## EXERCISE INPUT
▬▬▬

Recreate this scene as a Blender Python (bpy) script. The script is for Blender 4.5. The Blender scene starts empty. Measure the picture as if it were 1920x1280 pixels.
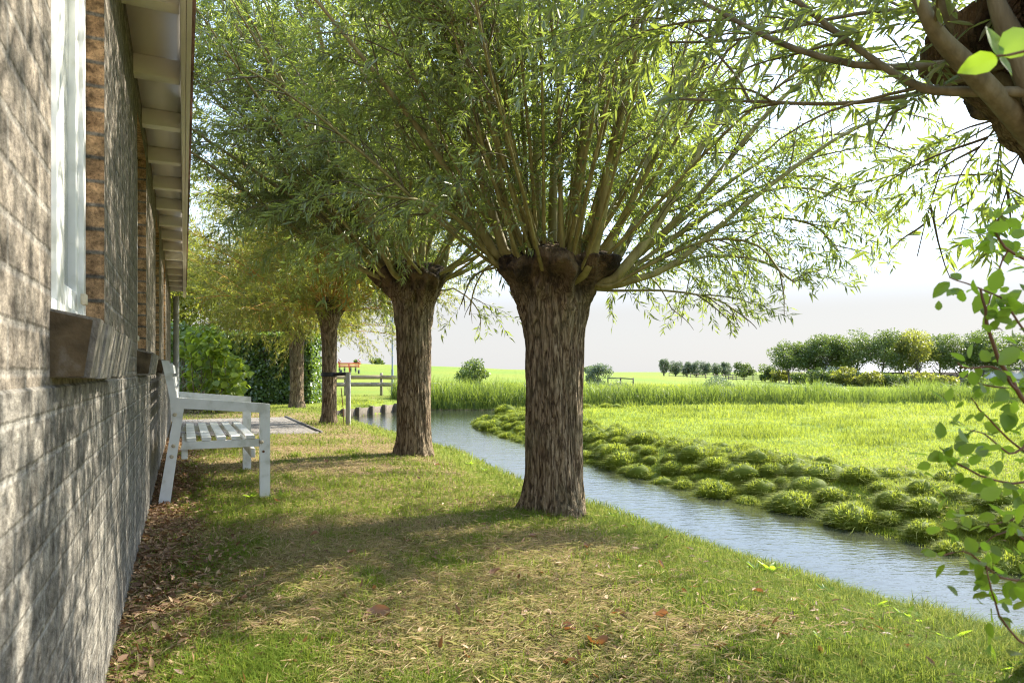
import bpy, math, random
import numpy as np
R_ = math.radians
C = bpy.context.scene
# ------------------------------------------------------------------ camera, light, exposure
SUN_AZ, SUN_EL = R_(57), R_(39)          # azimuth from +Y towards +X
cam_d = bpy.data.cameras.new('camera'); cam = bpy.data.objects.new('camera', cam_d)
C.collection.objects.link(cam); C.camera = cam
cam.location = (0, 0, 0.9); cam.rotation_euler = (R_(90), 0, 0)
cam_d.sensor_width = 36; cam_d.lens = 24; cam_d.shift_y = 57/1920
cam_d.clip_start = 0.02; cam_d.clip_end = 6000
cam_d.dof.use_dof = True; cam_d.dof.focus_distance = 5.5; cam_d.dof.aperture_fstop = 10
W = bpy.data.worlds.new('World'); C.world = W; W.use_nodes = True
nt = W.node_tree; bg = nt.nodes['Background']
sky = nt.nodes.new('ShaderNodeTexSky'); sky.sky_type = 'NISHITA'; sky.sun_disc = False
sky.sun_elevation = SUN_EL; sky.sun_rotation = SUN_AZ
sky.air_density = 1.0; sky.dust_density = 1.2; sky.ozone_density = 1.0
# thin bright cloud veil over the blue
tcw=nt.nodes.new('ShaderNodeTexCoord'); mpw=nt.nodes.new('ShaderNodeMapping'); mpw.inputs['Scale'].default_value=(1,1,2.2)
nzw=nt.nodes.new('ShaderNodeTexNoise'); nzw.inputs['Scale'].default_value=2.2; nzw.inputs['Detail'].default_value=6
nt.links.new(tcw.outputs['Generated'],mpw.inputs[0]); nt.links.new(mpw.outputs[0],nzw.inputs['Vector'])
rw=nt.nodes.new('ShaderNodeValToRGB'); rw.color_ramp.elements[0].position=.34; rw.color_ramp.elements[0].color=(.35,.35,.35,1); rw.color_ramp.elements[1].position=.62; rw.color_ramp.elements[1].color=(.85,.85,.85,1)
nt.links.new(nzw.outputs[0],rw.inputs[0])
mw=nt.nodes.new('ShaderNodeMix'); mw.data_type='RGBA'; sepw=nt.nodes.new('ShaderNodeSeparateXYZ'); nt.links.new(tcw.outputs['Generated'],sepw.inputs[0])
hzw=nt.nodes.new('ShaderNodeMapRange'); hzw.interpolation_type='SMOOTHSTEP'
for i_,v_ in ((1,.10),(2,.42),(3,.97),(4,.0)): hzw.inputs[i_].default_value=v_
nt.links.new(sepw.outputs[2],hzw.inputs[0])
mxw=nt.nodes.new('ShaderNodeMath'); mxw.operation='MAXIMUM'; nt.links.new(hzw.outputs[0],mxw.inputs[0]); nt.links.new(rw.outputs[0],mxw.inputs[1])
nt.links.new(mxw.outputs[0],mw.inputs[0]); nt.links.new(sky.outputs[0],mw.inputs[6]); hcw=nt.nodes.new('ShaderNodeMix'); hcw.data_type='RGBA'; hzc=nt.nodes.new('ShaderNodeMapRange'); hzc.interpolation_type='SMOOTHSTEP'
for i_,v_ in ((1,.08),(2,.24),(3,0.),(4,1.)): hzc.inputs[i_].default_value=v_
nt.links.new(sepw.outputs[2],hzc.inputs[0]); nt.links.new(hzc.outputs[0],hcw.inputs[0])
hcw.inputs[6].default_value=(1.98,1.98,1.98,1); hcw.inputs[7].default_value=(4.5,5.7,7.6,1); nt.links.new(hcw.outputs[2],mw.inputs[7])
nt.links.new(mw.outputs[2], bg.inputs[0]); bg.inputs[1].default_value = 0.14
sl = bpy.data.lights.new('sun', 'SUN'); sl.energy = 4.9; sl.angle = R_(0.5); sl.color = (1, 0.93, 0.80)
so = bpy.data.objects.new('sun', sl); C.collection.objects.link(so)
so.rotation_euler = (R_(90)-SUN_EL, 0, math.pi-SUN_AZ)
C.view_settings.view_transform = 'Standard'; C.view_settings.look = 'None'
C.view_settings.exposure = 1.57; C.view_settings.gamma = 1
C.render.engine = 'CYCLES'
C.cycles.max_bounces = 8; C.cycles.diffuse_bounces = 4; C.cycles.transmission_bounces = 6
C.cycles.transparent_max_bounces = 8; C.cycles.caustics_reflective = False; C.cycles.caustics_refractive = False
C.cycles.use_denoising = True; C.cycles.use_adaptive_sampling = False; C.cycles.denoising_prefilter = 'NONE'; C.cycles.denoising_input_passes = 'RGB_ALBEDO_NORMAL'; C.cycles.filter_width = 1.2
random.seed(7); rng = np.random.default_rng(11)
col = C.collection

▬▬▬

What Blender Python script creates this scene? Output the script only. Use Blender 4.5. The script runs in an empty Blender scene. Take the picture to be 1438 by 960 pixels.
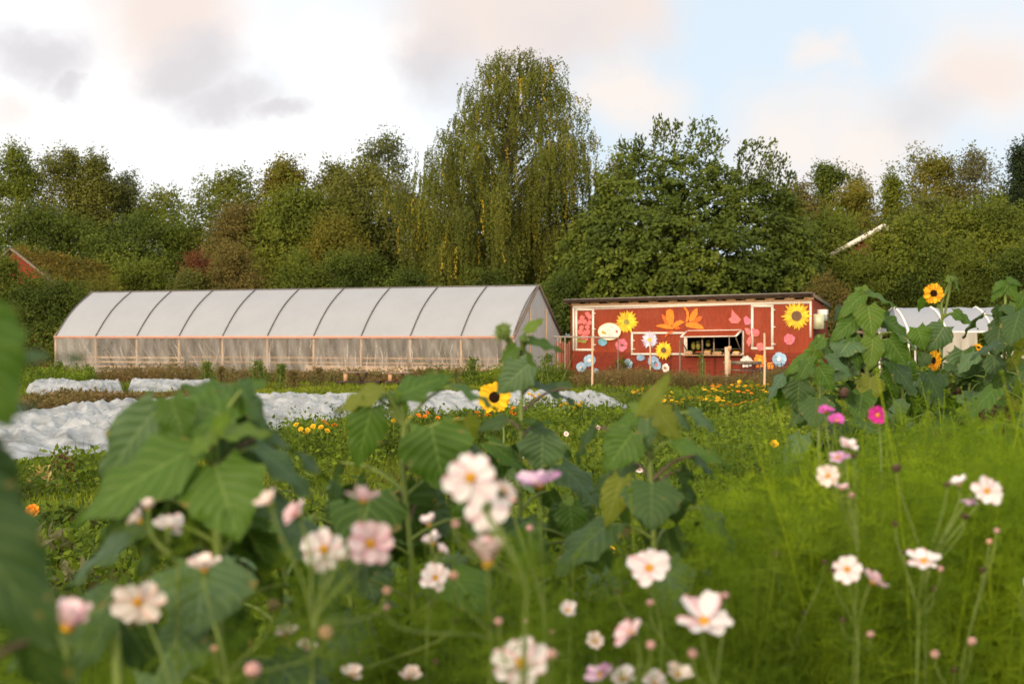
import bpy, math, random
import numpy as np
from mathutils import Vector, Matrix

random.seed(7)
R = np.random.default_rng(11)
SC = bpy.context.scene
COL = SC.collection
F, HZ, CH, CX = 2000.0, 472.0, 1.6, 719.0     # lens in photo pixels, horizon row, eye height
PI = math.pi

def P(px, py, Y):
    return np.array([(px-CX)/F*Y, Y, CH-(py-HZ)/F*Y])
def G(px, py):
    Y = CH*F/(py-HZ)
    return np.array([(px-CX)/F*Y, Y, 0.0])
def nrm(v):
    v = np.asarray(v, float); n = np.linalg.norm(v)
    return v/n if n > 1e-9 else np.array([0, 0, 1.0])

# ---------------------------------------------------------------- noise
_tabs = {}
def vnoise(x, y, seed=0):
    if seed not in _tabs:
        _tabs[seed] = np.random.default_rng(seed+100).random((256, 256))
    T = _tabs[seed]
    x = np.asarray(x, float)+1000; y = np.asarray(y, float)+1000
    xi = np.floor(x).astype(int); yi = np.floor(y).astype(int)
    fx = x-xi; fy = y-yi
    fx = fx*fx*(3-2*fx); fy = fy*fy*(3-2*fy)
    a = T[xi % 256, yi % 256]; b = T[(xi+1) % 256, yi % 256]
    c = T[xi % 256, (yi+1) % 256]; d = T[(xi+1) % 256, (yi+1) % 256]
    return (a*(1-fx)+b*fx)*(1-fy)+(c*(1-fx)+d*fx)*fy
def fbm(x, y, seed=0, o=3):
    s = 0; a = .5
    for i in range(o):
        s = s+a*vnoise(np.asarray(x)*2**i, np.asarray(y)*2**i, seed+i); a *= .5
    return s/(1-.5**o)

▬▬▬

## GIVEN REQUEST
Only the lines from the one bearing "What Blender Python" to the one bearing "return v/n if", both included, should be restated word for word, with pictures left out.

## ANSWER TO THIS EXERCISE
What Blender Python script creates this scene? Output the script only. Use Blender 4.5. The script runs in an empty Blender scene. Take the picture to be 1438 by 960 pixels.
import bpy, math, random
import numpy as np
from mathutils import Vector, Matrix

random.seed(7)
R = np.random.default_rng(11)
SC = bpy.context.scene
COL = SC.collection
F, HZ, CH, CX = 2000.0, 472.0, 1.6, 719.0     # lens in photo pixels, horizon row, eye height
PI = math.pi

def P(px, py, Y):
    return np.array([(px-CX)/F*Y, Y, CH-(py-HZ)/F*Y])
def G(px, py):
    Y = CH*F/(py-HZ)
    return np.array([(px-CX)/F*Y, Y, 0.0])
def nrm(v):
    v = np.asarray(v, float); n = np.linalg.norm(v)
    return v/n if n > 1e-9 else np.array([0, 0, 1.0])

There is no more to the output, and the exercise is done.